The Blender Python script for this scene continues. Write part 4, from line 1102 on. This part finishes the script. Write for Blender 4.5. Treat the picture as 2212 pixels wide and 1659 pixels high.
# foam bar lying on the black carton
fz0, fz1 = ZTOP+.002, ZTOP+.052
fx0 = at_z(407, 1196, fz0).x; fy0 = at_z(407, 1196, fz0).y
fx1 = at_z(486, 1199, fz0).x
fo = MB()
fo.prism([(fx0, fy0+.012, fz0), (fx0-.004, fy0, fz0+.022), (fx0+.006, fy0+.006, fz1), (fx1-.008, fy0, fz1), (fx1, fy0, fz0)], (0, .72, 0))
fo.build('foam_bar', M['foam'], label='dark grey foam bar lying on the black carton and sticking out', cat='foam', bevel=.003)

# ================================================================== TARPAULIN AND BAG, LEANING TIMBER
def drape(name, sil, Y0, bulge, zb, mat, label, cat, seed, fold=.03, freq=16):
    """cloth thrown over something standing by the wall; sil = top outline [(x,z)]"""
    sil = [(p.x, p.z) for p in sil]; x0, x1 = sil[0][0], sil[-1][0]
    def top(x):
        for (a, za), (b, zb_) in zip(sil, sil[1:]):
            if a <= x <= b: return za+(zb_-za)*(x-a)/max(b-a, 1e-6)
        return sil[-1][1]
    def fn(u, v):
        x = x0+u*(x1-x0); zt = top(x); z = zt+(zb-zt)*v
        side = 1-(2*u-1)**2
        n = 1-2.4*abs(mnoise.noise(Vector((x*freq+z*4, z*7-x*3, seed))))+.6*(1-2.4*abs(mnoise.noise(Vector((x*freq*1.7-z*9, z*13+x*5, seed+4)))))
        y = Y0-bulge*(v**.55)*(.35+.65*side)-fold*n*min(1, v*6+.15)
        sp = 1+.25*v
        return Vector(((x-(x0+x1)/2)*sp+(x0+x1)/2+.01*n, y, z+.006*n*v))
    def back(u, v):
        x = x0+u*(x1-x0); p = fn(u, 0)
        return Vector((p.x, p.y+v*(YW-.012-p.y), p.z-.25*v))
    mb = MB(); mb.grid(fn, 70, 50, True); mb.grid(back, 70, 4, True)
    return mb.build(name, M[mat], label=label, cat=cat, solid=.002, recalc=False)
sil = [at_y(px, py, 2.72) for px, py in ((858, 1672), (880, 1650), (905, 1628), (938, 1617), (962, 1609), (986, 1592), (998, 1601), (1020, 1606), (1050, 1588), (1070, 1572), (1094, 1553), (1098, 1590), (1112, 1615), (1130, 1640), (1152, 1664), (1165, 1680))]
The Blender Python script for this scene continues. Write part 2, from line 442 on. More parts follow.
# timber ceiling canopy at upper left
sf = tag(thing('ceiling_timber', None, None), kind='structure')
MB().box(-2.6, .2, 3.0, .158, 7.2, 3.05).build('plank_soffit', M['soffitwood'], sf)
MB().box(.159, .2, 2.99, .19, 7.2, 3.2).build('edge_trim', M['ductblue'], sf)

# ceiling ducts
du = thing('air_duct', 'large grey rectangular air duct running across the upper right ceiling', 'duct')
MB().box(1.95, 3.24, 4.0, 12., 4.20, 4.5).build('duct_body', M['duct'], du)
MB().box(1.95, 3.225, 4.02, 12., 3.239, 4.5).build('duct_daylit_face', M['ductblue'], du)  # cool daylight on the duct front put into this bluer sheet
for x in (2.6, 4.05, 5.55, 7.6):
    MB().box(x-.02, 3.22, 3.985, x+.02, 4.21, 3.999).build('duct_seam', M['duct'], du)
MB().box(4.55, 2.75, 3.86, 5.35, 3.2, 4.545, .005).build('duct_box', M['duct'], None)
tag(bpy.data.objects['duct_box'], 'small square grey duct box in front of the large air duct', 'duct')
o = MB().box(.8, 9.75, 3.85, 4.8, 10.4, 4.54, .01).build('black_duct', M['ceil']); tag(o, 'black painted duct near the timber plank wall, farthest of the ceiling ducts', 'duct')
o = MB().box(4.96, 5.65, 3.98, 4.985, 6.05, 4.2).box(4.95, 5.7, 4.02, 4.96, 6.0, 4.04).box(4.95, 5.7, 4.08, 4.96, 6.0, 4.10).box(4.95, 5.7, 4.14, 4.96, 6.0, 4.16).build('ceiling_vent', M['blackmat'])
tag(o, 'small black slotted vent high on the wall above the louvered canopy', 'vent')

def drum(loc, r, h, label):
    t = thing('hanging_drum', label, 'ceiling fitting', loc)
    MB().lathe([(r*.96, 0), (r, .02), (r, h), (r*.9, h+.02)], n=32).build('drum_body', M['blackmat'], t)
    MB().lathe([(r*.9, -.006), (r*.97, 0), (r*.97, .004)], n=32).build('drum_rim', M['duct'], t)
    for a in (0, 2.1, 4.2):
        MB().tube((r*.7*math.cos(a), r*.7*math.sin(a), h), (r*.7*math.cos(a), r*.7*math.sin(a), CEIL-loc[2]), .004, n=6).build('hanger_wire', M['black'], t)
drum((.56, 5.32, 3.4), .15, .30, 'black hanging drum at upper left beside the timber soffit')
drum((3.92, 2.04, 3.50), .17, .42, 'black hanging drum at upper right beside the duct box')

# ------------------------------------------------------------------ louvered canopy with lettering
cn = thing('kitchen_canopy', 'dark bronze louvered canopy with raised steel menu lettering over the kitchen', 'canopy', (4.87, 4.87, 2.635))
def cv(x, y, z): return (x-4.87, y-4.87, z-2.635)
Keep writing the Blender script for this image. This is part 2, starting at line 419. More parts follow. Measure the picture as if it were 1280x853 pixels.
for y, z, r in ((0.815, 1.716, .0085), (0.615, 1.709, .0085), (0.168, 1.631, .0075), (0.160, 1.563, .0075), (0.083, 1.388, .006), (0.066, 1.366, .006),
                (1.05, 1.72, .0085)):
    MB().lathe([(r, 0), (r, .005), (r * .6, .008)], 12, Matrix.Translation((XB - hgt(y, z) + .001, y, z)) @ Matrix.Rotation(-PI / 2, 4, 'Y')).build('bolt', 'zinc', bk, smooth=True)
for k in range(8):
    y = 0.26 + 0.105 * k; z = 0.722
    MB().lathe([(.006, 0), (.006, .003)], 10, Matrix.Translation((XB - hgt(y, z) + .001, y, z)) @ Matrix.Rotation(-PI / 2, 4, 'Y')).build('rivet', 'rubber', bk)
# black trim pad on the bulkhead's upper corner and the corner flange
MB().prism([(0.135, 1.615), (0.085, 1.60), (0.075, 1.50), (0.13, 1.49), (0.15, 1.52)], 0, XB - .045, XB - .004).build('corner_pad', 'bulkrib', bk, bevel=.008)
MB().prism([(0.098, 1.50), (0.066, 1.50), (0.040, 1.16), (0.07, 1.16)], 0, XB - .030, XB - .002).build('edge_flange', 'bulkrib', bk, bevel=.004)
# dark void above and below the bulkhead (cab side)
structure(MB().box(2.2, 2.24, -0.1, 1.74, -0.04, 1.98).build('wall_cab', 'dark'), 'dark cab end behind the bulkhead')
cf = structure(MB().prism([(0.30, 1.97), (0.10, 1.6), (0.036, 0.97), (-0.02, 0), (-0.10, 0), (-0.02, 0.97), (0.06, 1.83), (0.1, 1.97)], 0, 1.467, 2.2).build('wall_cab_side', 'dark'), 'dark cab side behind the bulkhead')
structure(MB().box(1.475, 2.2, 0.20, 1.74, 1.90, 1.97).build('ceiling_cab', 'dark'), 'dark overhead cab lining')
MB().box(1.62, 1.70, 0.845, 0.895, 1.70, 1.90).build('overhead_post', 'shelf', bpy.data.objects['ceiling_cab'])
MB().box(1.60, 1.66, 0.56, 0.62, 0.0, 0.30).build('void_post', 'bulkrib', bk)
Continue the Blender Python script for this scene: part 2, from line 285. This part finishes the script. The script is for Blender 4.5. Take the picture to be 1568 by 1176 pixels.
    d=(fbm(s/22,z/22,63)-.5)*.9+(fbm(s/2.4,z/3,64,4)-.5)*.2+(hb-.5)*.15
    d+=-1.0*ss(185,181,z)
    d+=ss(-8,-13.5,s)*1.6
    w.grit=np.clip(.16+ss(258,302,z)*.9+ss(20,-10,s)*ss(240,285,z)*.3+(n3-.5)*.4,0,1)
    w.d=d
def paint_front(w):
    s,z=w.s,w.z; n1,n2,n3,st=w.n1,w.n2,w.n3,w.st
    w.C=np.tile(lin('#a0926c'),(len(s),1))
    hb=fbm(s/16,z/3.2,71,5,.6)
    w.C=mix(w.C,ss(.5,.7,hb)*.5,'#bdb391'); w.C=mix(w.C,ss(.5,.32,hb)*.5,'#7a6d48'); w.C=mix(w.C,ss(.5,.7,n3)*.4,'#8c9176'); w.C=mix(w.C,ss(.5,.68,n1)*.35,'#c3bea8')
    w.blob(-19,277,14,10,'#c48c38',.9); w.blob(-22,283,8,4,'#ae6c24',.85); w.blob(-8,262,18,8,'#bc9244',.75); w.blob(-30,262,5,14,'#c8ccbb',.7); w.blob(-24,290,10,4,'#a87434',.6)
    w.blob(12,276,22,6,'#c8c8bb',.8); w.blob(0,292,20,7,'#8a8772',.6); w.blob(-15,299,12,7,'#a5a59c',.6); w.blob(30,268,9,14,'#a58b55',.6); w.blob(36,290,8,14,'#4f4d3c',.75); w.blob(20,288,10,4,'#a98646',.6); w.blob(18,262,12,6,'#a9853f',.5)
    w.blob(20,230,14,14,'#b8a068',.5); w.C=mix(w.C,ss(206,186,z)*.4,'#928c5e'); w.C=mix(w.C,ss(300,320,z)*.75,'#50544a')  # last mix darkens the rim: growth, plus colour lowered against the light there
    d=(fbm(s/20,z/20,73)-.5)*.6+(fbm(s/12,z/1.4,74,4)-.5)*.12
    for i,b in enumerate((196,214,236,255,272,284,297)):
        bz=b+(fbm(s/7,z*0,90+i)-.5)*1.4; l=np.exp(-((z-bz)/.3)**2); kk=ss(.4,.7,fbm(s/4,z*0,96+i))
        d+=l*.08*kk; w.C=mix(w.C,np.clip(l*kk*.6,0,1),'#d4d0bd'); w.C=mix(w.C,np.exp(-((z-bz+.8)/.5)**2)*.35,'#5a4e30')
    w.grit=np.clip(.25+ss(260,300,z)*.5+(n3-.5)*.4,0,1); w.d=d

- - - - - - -

— Exercise —
Only the lines from the beginning of the material to the line containing "fo.build('foam_bar', M['foam'], label='dark" should be echoed, verbatim and in full.

— Task response —
The Blender Python script for this scene continues. Write part 4, from line 1102 on. This part finishes the script. Write for Blender 4.5. Treat the picture as 2212 pixels wide and 1659 pixels high.
# foam bar lying on the black carton
fz0, fz1 = ZTOP+.002, ZTOP+.052
fx0 = at_z(407, 1196, fz0).x; fy0 = at_z(407, 1196, fz0).y
fx1 = at_z(486, 1199, fz0).x
fo = MB()
fo.prism([(fx0, fy0+.012, fz0), (fx0-.004, fy0, fz0+.022), (fx0+.006, fy0+.006, fz1), (fx1-.008, fy0, fz1), (fx1, fy0, fz0)], (0, .72, 0))
fo.build('foam_bar', M['foam'], label='dark grey foam bar lying on the black carton and sticking out', cat='foam', bevel=.003)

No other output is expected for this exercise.